Quand l’administration des bains de Saint-Mart sera parvenue à ouvrir pour ses malades quelques voies praticables à travers ce paradis ; quand ils pourront, sans trop de fatigues, sans risquer de se mouiller jusqu’à mi-corps dans la prairie, ou de se rompre les pieds sur les corniches des rampes latérales, aller savourer le lait frais et aromatique de Fontanat, ou respirer les arômes résineux des bois de Solagnat et du Creux-d’Enfer, ce jour-là elle aura fondé sur des bases solides la prospérité de ce bel établissement, dont les actions, que j’ai trouvées en baisse, pour parler le langage moderne, seront dès lors cotées au même taux que celles de Plombières et de Vichy.
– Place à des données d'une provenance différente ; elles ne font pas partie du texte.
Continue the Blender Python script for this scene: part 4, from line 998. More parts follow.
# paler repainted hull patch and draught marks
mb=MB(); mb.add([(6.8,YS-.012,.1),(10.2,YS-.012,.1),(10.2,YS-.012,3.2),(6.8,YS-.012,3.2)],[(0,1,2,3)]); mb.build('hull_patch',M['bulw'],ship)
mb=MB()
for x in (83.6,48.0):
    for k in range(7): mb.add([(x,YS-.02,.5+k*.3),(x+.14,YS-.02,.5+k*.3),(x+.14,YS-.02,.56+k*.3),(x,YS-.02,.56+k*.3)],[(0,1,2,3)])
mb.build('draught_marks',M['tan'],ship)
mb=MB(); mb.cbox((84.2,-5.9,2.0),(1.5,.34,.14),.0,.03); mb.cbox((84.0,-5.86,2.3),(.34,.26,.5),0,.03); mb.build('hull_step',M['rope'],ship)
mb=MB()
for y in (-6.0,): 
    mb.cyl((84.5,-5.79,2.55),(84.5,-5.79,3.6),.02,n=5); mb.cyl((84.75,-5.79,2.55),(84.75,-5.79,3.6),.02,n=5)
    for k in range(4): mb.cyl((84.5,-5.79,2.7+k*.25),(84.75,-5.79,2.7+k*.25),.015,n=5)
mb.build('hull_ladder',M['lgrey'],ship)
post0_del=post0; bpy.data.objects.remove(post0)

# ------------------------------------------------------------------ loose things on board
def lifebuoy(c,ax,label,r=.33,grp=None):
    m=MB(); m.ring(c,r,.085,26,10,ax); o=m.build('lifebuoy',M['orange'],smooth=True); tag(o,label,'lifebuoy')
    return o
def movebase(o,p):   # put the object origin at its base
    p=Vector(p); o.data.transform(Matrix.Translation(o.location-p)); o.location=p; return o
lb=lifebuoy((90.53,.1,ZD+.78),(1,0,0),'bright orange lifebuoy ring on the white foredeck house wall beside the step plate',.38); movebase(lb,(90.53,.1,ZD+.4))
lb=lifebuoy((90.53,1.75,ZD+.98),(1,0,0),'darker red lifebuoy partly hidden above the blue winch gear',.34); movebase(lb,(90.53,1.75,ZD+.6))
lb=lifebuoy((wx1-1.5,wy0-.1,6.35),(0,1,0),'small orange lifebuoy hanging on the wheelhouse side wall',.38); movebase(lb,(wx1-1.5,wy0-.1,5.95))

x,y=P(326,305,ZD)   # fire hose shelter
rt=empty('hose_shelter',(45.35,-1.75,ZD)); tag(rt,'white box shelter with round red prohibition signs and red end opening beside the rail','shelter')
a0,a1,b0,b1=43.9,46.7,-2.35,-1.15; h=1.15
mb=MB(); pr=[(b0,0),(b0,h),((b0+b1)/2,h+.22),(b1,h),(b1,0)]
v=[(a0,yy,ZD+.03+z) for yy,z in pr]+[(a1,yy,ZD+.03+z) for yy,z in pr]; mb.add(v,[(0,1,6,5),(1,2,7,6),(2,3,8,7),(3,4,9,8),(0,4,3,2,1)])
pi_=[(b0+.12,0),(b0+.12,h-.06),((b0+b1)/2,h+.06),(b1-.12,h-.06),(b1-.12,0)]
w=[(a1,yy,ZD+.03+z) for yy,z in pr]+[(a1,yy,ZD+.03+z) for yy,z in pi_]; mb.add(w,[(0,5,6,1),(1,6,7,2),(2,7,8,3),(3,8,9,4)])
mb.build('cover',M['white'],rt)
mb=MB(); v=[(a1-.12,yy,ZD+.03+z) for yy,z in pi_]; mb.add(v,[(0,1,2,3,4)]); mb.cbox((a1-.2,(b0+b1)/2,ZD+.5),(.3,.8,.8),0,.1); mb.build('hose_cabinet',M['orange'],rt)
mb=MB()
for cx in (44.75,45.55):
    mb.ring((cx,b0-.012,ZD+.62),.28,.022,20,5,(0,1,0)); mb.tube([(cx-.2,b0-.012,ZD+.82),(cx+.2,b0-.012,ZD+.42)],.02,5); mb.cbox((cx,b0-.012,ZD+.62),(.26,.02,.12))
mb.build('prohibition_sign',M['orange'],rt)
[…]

Une fraîche allée de frênes unit les deux hameaux de Fontanat et de la Font-de-l’Arbre, où nous vîmes la plus haute source de la vallée ; puis, ayant franchi un

  1. Les transactions du commerce et de l’industrie locale s’élèvent à Clermont à un chiffre très-élevé. Elles portent principalement sur le chanvre peigné, teillé et filé, sur les toiles fortes pour voiles et pavillons maritimes ; sur les farines fines et leurs dérivés, le vermicelle et la semoulle ; sur les conserves de fruits, les pâtes d’abricots et les sucres de betteraves ; sur le bétail et les fromages de la montagne, et enfin sur les vins abondants des côtes Clermontoises, qui vont grossir les flots de liquide englouti à Paris et à l’étranger sous le nom fallacieux de Bordeaux.